SARS will reject the application if any tax returns are missing, taxes are owed, or documentation is incomplete.
Common Mistakes to Avoid
- Delaying the notification of tax residency termination. This pushes back the three‑year clock.
- Assuming you can send the money directly overseas. Funds must first land in a compliant SA bank account.
- Letting your South African bank account lapse. Without a valid account, payouts are stalled.
- Submitting an AIT TCS PIN application with incomplete tax records.
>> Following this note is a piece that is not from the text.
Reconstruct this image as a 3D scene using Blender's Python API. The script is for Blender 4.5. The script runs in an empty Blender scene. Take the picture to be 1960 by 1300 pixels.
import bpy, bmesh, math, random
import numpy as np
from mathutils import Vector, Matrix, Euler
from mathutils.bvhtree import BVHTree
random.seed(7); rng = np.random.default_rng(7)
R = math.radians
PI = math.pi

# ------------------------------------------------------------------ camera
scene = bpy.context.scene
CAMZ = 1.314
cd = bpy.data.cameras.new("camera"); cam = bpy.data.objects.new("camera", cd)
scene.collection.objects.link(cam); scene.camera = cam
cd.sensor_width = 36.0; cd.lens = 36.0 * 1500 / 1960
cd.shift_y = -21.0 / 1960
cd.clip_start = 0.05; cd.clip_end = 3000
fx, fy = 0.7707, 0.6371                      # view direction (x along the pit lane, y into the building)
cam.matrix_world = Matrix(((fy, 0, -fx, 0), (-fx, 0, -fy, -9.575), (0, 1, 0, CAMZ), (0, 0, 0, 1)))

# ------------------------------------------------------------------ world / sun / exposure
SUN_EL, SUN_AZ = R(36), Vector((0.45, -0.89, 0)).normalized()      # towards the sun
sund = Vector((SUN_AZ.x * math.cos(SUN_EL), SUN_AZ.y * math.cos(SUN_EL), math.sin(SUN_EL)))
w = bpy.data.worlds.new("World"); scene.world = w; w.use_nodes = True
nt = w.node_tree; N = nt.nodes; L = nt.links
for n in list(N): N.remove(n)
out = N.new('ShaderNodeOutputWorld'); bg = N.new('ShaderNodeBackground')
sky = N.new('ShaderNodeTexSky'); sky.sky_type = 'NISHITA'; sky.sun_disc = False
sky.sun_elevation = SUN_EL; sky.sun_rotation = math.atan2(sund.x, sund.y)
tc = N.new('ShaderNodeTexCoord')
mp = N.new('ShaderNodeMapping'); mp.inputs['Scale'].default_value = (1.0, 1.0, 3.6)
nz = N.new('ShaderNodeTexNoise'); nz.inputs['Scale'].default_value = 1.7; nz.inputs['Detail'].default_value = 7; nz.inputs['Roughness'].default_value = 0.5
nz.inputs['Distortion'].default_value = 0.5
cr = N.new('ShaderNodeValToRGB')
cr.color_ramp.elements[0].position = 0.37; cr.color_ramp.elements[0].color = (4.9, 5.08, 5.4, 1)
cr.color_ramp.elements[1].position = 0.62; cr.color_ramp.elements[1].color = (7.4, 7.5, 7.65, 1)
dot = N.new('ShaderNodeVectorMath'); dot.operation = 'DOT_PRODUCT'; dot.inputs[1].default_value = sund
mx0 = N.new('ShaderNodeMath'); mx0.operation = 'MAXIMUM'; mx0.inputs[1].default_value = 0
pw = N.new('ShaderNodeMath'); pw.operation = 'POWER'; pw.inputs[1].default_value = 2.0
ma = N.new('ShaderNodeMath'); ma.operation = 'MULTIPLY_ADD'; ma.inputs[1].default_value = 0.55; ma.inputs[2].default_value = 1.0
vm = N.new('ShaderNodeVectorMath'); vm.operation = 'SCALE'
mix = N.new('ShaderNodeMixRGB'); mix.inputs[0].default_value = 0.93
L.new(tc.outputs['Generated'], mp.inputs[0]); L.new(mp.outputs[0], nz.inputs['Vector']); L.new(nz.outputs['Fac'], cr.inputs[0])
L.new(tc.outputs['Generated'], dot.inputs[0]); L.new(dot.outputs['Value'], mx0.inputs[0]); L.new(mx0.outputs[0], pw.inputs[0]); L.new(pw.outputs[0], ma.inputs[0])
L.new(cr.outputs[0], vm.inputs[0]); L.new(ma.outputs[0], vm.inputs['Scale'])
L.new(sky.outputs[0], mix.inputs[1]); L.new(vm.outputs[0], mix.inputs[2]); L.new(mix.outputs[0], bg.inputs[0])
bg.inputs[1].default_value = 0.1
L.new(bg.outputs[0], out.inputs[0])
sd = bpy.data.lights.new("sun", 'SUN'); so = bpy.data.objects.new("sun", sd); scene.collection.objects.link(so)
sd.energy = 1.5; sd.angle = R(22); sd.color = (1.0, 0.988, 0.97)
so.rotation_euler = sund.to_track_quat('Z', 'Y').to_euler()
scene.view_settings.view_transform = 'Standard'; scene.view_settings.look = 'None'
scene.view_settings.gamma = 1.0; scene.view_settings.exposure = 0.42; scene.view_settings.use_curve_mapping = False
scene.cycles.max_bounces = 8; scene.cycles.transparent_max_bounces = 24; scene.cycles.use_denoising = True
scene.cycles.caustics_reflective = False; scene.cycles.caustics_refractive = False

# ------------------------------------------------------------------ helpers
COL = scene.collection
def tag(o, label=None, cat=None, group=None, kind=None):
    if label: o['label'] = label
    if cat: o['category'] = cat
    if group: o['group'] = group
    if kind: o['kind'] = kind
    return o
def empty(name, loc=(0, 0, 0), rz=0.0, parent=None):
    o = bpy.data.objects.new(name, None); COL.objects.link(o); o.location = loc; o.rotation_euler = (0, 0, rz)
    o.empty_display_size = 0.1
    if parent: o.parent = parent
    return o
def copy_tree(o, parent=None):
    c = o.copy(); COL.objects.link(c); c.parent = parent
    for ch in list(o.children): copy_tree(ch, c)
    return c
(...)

Outstanding returns or unpaid taxes lead to automatic refusal.
Tips for a Smooth Process
- Inform SARS of your change in residency as soon as you leave South Africa.
- Keep a copy of the SARS confirmation of non‑resident status in your records.
- Set a calendar reminder for the three‑year anniversary of that confirmation date.
- Open or maintain a FICA‑compliant bank account in your name well before you need the funds.
- File all tax returns and pay any liabilities promptly; request a tax clearance certificate if needed.
- Gather all required documents (tax directive, proof of non‑residency, bank statements) before starting the AIT TCS PIN application.
Conclusion
Accessing retirement savings while living abroad is possible, but it hinges on meeting SARS’s strict residency and compliance rules. By promptly ending your tax residency, observing the three‑year waiting period, keeping a proper South African bank account, securing a tax directive, and obtaining an AIT TCS PIN with clean tax records, you can avoid costly delays and successfully move your pension or provident fund overseas. Staying organised and proactive turns a potentially confusing process into a straightforward path to financial freedom.